* Provided information:
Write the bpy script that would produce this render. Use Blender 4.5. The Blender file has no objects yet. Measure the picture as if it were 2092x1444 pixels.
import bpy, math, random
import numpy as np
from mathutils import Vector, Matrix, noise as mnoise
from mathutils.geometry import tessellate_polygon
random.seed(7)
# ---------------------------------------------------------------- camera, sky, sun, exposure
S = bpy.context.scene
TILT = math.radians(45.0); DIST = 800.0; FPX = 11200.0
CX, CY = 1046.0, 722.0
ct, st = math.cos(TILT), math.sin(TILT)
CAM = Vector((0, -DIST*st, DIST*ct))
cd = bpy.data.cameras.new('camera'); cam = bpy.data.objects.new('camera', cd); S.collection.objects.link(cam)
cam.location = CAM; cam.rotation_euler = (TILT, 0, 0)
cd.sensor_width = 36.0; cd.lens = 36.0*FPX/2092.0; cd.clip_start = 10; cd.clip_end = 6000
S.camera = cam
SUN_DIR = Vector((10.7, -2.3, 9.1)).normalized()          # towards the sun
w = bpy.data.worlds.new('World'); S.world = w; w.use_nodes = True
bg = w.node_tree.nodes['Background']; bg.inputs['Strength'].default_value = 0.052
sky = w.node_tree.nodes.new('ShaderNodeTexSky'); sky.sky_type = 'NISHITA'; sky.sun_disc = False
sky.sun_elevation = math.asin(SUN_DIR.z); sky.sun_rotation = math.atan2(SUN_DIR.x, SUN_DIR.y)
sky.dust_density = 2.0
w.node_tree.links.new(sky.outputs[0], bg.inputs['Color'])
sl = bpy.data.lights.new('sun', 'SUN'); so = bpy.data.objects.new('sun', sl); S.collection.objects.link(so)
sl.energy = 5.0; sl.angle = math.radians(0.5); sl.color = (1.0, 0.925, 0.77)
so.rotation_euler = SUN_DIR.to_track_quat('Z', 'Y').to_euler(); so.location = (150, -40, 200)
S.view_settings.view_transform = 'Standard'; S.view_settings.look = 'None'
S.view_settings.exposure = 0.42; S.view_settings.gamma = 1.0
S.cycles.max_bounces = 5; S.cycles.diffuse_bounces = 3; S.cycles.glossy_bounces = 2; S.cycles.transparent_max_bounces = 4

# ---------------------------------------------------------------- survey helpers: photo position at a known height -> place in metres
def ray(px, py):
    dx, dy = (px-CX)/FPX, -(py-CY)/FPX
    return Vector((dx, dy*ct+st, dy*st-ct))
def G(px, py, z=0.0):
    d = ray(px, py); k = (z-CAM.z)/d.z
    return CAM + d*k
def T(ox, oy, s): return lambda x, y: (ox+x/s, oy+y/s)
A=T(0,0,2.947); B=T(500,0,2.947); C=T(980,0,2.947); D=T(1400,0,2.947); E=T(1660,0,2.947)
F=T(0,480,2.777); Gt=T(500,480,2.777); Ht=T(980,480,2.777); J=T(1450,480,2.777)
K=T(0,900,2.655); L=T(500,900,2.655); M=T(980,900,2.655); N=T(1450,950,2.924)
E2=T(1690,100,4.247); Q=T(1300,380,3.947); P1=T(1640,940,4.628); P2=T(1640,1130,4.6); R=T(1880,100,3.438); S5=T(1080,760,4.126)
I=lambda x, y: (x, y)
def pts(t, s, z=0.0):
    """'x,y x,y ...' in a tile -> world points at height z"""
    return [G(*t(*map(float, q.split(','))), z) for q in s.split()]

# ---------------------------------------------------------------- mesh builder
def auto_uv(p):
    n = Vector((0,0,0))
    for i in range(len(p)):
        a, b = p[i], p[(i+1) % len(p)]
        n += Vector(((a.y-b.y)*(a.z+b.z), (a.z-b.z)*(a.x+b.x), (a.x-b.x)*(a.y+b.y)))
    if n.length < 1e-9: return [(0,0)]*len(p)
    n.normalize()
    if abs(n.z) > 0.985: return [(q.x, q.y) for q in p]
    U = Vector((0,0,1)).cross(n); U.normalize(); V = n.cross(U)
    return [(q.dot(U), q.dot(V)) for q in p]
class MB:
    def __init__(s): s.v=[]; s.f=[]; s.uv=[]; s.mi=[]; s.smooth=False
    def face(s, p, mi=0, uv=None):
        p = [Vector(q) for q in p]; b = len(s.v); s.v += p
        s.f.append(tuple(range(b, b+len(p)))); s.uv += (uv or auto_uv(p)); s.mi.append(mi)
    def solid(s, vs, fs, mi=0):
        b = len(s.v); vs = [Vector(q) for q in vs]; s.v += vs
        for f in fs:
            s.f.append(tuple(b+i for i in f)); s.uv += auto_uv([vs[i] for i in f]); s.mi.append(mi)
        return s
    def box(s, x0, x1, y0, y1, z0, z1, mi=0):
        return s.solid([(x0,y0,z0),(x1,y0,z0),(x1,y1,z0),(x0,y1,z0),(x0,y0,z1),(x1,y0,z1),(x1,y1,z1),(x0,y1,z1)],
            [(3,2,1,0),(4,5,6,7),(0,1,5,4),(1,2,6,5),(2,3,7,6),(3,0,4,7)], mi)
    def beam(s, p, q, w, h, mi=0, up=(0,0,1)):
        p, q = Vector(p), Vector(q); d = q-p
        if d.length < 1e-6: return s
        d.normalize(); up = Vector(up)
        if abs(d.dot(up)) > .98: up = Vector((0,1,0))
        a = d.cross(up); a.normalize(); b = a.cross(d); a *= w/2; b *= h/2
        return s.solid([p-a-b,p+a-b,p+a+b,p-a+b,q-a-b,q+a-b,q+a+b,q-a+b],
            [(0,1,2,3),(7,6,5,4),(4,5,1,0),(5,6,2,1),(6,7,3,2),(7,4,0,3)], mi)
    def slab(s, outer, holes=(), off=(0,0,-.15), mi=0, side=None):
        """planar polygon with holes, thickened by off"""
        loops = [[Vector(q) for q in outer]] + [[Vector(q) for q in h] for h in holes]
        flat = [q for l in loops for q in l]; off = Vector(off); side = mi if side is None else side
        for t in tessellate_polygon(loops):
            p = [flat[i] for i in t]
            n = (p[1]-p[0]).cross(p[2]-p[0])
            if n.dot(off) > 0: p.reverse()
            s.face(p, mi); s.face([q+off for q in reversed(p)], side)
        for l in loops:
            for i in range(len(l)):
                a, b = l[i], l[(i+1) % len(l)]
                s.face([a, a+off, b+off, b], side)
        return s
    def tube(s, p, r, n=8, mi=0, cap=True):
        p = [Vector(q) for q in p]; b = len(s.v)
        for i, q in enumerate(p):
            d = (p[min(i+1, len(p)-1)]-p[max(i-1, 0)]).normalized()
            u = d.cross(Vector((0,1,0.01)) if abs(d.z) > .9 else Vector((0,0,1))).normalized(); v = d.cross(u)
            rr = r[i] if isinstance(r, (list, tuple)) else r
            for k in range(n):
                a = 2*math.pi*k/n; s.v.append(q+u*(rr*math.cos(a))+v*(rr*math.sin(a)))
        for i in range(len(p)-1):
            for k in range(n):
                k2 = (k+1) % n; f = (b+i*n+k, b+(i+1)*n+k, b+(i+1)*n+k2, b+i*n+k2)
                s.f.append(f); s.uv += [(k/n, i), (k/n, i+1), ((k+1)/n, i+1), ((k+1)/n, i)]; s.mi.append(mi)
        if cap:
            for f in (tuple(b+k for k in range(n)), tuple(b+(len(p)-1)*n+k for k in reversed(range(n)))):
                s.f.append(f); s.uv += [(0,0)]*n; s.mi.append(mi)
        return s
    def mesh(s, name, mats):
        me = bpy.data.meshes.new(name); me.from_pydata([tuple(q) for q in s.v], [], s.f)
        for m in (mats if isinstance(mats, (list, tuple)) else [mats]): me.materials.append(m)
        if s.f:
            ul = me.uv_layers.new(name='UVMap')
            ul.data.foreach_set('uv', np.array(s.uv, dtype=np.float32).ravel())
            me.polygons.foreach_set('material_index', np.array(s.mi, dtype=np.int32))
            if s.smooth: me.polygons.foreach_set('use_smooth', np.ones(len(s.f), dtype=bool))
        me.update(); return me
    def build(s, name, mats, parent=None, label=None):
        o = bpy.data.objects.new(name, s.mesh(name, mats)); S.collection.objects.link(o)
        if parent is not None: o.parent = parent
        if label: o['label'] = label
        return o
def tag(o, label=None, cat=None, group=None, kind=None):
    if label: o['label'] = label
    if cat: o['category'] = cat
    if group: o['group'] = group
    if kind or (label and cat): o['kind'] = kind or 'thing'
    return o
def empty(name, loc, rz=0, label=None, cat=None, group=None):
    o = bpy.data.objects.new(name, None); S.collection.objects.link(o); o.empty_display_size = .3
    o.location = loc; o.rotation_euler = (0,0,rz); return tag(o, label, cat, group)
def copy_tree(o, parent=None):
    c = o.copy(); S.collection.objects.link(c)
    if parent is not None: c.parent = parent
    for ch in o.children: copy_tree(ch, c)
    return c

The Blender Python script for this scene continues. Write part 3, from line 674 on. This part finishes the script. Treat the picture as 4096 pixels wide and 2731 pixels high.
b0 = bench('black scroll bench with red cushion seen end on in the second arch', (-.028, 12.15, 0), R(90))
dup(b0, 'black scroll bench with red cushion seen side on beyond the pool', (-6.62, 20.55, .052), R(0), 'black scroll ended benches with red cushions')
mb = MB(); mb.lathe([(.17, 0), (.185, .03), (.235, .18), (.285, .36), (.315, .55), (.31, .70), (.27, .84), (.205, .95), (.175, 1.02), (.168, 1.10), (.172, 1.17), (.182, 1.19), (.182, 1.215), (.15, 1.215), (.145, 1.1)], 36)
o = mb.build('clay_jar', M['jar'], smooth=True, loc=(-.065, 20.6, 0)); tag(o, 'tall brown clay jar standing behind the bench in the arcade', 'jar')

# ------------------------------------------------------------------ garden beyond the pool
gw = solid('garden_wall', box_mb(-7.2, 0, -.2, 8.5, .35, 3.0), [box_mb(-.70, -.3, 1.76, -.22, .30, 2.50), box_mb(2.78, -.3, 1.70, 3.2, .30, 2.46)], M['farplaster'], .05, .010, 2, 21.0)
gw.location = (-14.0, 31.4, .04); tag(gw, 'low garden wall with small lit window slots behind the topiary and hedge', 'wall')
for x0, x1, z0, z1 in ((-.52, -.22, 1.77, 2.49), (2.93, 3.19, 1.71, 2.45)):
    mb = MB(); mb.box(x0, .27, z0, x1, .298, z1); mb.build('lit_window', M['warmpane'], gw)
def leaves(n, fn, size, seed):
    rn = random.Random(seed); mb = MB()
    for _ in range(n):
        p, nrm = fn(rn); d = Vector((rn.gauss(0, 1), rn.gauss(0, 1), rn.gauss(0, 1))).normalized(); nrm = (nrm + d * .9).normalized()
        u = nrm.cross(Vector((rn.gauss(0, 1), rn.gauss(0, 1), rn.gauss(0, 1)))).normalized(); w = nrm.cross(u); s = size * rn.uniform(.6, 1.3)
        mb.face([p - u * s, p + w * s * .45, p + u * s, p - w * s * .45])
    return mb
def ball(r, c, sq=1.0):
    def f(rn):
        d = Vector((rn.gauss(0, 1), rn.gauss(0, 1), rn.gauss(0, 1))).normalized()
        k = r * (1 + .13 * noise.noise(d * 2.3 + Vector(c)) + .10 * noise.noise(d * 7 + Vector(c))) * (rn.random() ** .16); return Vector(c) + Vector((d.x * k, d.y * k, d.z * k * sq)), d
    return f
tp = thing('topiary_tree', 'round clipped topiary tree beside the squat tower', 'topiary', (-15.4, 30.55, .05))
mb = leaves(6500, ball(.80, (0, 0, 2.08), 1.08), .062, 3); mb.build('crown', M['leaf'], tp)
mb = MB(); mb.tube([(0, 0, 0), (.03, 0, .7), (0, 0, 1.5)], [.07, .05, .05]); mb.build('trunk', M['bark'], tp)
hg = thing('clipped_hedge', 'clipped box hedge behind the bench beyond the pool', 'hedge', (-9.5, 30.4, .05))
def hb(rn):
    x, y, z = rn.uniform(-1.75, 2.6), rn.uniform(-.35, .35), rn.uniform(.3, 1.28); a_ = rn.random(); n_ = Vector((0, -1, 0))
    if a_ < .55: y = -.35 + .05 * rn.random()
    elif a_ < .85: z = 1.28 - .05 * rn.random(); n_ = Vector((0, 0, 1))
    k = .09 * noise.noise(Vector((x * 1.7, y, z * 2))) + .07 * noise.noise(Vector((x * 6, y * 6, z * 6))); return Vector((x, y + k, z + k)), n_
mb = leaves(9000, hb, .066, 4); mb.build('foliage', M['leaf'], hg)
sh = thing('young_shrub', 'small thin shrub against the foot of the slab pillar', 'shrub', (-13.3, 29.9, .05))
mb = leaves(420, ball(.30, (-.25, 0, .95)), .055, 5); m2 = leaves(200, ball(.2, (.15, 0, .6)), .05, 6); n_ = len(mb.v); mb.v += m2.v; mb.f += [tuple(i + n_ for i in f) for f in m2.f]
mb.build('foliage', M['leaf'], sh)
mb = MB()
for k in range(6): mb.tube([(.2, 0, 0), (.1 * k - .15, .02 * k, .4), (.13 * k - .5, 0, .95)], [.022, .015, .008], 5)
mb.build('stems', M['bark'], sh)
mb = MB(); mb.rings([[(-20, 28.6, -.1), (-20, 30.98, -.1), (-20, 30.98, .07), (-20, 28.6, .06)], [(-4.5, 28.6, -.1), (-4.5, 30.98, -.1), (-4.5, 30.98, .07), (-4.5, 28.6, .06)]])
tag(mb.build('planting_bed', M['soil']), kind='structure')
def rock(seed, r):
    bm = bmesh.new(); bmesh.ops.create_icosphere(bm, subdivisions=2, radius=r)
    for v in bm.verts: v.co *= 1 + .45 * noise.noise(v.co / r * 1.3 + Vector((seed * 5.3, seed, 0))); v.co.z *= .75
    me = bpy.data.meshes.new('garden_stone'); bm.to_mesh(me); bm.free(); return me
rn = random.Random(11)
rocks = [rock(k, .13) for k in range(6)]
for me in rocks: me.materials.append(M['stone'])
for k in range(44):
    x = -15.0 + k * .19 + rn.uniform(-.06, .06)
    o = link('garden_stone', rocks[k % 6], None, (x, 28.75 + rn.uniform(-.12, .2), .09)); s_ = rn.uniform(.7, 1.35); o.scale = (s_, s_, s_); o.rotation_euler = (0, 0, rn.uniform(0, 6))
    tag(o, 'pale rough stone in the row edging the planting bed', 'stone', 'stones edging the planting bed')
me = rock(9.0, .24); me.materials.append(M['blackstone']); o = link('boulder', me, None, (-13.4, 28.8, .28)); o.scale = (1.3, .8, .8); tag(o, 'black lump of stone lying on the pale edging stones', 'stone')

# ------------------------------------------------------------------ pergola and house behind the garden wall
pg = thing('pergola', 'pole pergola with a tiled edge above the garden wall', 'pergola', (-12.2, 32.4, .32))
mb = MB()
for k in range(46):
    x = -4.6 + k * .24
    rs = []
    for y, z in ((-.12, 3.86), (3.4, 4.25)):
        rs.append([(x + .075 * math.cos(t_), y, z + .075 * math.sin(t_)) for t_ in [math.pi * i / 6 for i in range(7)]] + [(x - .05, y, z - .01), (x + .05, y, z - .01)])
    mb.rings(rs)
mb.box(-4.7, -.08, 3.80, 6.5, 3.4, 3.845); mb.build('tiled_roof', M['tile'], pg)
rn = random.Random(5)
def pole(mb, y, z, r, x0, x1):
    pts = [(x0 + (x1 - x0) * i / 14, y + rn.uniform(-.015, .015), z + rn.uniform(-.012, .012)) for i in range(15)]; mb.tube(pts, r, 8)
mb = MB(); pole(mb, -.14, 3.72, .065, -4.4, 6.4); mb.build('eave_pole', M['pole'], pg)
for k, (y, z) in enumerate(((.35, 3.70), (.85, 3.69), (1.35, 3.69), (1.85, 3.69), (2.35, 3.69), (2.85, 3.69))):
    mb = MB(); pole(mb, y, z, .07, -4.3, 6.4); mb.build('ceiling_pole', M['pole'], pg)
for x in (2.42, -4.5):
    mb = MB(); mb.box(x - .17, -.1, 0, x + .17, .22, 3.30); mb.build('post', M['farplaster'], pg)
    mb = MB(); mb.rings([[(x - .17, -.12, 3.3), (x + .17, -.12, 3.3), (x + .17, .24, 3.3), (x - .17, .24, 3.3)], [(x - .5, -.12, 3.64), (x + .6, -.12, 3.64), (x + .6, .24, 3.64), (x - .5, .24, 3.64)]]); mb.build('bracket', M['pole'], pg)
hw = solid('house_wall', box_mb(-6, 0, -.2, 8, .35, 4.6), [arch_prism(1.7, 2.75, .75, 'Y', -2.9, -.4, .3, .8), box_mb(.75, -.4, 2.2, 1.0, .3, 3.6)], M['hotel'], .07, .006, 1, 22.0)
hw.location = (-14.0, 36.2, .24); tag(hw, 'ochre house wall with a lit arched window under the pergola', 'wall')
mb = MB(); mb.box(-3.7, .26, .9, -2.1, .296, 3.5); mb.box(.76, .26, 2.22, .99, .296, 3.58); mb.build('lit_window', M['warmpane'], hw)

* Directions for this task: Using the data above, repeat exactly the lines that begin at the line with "The Blender Python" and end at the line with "the arcade', 'jar')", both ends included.

* Response to the task:
The Blender Python script for this scene continues. Write part 3, from line 674 on. This part finishes the script. Treat the picture as 4096 pixels wide and 2731 pixels high.
b0 = bench('black scroll bench with red cushion seen end on in the second arch', (-.028, 12.15, 0), R(90))
dup(b0, 'black scroll bench with red cushion seen side on beyond the pool', (-6.62, 20.55, .052), R(0), 'black scroll ended benches with red cushions')
mb = MB(); mb.lathe([(.17, 0), (.185, .03), (.235, .18), (.285, .36), (.315, .55), (.31, .70), (.27, .84), (.205, .95), (.175, 1.02), (.168, 1.10), (.172, 1.17), (.182, 1.19), (.182, 1.215), (.15, 1.215), (.145, 1.1)], 36)
o = mb.build('clay_jar', M['jar'], smooth=True, loc=(-.065, 20.6, 0)); tag(o, 'tall brown clay jar standing behind the bench in the arcade', 'jar')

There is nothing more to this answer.